Di satu sisi, saham dapat memberikan keuntungan kepada para
pemegangnya, namun saham juga mengandung beberapa risiko, antara lain:
1. Tidak Mendapat Dividen. Perusahaan akan membagikan dividen jika
perusahaan menghasilkan keuntungan. Dengan demikian perusahaan tidak dapat
membagikan dividen jika perusahaan tersebut mengalami kerugian. Dengan demikian
peluang keuntungan investor untuk mendapatkan dividen ditentukan oleh kinerja
atau prestasi perusahaan tersebut.
2. Capital Loss. Dalam aktivitas perdagangan saham, tidak
selalu investor mendapatkan capital gain
atau keuntungan atas saham yang dijualnya. Ada kalanya investor harus menjual
saham dengan harga jual lebih rendah dari harga beli. Dengan demikian, seorang
investor mengalami capital loss.
Misalnya seorang investor memiliki Bank ABC dengan harga beli Rp 3.000 namun
beberapa waktu kemudian dijual dengan harga per saham Rp 2.400,- yang berarti
investor tersebut mengalami capital loss
Rp 1.000 untuk setiap saham yang dijual.
Disamping 2 risiko utama diatas,
pemegang saham juga masih dihadapkan dengan kemungkinan risiko lainnya yaitu:
3. Perusahaan bangkrut atau dilikuidasi. Jika suatu perusahaan bangkrut, maka
tentu saja akan berdampak secara langsung kepada saham perusahaan tersebut.
Perusahaan yang bangkrut atau dibubarkan akan dikeluarkan dari Bursa Efek.
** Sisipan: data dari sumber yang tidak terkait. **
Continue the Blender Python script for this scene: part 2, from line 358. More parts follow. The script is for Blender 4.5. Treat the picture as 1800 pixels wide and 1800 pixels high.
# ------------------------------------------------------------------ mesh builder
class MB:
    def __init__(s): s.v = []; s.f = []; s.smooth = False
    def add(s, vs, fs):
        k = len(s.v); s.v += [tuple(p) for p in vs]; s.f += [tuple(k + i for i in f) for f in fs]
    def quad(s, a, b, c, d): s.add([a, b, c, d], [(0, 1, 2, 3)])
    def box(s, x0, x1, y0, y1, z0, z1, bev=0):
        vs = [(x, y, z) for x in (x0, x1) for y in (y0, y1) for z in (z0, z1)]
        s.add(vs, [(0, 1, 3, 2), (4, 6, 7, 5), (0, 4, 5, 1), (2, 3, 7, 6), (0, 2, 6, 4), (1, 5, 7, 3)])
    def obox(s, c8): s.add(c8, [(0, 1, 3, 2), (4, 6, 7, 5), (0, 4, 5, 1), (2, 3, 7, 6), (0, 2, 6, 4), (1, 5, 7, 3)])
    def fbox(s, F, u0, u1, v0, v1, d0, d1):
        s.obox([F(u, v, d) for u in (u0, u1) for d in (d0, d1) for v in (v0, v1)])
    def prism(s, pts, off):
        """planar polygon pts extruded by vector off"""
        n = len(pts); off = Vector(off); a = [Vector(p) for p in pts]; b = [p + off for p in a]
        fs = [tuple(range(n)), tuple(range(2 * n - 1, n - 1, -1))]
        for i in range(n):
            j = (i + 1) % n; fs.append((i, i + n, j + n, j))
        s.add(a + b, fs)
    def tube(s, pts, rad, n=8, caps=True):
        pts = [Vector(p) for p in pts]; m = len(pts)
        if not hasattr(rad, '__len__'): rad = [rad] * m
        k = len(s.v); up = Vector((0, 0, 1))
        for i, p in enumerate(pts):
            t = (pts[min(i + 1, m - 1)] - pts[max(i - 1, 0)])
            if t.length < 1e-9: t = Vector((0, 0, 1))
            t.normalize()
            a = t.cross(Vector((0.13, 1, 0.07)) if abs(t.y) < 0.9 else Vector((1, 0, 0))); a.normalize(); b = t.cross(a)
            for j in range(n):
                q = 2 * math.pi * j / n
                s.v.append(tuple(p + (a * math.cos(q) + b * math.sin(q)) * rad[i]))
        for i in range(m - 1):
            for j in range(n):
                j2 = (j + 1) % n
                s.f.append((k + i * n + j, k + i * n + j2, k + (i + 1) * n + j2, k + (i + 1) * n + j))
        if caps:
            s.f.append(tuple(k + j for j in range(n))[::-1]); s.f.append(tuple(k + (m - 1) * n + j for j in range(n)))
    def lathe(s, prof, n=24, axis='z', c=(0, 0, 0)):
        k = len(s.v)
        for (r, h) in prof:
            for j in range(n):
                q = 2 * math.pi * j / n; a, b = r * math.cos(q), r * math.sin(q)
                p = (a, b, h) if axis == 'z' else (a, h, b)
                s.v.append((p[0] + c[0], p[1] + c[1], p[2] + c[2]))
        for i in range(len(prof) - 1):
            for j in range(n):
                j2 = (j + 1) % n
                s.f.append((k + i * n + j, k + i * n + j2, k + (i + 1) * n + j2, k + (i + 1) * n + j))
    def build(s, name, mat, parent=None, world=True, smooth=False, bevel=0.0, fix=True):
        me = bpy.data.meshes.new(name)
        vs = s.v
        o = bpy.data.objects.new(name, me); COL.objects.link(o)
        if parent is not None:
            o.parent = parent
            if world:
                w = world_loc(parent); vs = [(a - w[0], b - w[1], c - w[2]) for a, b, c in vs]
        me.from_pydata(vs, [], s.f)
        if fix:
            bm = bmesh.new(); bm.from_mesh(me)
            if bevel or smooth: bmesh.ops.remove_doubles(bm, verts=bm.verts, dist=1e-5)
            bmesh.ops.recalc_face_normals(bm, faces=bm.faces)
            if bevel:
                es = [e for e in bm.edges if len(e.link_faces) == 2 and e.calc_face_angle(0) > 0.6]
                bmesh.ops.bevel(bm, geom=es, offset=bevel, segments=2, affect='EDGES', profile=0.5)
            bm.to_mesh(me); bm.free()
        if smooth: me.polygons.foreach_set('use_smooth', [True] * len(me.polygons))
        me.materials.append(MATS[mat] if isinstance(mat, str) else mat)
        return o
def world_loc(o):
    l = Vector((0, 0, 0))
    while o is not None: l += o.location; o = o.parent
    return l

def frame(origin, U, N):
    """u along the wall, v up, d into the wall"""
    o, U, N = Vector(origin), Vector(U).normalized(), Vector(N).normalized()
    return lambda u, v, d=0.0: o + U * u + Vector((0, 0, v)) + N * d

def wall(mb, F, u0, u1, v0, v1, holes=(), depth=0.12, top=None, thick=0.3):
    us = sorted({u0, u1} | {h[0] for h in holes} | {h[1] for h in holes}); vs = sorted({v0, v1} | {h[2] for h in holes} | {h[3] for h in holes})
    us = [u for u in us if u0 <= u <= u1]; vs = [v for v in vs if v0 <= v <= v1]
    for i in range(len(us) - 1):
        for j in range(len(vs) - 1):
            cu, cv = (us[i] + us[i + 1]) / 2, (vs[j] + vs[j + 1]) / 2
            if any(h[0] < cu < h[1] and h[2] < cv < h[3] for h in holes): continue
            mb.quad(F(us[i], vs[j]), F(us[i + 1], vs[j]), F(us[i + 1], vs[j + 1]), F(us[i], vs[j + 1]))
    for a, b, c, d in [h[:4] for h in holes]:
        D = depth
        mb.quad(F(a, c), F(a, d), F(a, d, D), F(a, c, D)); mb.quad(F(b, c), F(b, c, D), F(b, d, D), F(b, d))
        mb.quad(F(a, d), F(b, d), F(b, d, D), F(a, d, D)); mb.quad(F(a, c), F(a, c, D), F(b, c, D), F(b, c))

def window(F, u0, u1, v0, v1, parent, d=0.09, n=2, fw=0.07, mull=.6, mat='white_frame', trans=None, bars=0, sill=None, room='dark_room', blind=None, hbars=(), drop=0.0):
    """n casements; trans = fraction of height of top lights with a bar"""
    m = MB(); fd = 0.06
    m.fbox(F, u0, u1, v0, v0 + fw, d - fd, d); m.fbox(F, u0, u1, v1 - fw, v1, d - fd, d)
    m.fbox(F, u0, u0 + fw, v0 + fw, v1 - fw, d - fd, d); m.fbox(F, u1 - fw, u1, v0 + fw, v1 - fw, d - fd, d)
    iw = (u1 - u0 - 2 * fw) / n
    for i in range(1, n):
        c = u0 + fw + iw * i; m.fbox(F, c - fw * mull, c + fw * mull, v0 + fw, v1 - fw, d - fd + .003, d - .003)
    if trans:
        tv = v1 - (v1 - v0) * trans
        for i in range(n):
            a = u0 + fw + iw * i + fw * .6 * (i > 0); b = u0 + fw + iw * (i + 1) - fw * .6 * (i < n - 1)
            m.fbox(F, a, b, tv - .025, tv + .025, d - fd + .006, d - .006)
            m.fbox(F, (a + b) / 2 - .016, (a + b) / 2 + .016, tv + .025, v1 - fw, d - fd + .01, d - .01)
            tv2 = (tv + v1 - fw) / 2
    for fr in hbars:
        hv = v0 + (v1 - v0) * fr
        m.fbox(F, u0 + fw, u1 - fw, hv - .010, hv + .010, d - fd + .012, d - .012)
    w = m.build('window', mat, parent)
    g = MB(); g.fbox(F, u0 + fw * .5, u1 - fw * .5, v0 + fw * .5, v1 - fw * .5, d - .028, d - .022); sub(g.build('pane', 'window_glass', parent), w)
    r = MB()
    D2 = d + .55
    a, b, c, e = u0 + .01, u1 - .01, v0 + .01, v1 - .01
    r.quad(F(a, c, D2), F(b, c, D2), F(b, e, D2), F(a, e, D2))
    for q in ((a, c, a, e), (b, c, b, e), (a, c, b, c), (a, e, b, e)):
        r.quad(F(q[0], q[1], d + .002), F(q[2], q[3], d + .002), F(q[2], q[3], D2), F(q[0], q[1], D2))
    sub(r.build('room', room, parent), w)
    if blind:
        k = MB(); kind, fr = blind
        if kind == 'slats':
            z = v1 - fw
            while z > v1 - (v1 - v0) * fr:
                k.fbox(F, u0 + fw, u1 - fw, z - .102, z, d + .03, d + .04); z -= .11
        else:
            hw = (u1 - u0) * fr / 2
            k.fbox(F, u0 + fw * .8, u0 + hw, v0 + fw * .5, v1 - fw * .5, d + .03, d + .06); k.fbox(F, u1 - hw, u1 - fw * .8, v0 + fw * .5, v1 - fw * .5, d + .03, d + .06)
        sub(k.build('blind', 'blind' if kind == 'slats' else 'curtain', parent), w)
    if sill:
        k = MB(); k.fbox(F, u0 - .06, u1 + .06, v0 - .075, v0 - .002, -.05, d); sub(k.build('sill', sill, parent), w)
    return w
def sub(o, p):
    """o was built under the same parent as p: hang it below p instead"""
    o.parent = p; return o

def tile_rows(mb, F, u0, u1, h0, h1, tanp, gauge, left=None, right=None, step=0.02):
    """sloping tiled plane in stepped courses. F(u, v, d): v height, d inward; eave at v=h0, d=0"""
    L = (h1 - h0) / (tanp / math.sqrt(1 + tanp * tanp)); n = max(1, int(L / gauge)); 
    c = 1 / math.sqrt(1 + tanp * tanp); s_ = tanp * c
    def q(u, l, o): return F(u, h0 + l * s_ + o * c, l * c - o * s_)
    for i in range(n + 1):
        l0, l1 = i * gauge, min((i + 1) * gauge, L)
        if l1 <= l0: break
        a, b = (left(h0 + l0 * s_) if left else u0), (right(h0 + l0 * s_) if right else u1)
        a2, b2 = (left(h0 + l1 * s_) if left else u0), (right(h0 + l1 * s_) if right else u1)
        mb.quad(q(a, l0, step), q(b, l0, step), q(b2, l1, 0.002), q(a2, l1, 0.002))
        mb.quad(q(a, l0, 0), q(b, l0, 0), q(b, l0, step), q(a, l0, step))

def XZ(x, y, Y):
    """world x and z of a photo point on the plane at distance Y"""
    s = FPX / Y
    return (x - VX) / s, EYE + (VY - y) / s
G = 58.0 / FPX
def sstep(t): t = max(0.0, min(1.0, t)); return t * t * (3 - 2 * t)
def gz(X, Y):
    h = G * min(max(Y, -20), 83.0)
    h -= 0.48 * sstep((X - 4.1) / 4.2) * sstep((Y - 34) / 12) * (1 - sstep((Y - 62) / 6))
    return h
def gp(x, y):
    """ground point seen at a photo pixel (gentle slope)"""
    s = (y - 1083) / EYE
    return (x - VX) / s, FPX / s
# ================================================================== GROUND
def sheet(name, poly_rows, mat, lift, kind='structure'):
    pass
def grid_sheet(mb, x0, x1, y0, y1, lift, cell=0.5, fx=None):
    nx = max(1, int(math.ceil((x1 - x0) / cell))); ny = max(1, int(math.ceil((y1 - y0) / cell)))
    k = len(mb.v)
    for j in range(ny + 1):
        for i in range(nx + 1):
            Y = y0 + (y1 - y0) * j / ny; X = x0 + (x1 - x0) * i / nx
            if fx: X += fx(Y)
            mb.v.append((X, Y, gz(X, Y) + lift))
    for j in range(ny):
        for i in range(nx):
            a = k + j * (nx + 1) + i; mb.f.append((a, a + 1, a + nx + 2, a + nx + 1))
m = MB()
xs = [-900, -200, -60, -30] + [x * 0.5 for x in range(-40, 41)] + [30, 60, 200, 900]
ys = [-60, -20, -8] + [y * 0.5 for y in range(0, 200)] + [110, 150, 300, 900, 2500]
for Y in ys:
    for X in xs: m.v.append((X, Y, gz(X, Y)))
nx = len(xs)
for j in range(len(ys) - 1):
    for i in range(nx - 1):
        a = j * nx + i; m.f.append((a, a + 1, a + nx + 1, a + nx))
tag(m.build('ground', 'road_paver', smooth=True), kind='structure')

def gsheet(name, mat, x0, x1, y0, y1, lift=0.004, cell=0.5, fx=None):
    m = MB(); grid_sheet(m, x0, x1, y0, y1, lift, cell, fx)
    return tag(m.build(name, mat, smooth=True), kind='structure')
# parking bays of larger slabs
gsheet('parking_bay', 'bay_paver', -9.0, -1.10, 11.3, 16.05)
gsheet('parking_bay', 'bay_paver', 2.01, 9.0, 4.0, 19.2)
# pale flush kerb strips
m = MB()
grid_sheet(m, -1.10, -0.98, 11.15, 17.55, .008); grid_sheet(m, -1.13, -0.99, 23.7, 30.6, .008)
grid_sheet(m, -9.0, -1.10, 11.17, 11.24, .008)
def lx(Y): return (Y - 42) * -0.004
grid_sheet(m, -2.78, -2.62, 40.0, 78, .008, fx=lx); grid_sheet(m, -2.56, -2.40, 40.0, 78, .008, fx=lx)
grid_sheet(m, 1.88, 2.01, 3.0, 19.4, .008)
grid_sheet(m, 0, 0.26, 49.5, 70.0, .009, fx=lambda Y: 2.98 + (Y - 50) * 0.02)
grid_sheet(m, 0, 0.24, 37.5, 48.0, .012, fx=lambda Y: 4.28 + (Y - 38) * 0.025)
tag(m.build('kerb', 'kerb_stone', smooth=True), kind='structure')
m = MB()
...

Artinya saham perusahaan tersebut tidak lagi tercatat di Bursa tersebut
sehingga akan menyulitkan investor untuk menjual saham tersebut. Kalaupun ada
pihak yang bersedia membeli saham tersebut, namun tentu saja dengan harga yang
relatif rendah.
Dalam kondisi perusahaan dilikuidasi
atau perusahaan dibubarkan, maka pemegang saham akan menempati posisi lebih
rendah dibanding kreditur atau pemegang obligasi, artinya setelah semua aset
perusahaan tersebut dijual, terlebih dahulu dibagikan kepada para kreditur
seperti bank serta pemegang obligasi, dan jika masih terdapat sisa, baru
dibagikan kepada para pemegang saham. Risiko yang satu ini relatif jarang
terjadi, namun demikian pemegang saham tetap perlu waspada dengan jalan
mengawasi perkembangan perusahaan sehingga investor dapat menjual sahamnya
terlebih dahulu ketika mengetahui perkembangan perusahaan yang semakin kurang
berprestasi.
2.2.3. Jenis-jenis Saham
Saham
dapat diklasifikasikan menjadi:
- Saham Biasa
- Saham Preferen
Antara
saham biasa dan saham preferen terdapat beberapa perbedaan, antara lain:
- Saham preferen memberikan pembayaran yang tetap kepada investor, sementara dividen yang didapat pemegang saham biasa tergantung kinerja perusahaan sehingga pemegang saham biasa dapat menerima dividen dan dapat pula tidak menerima dividen.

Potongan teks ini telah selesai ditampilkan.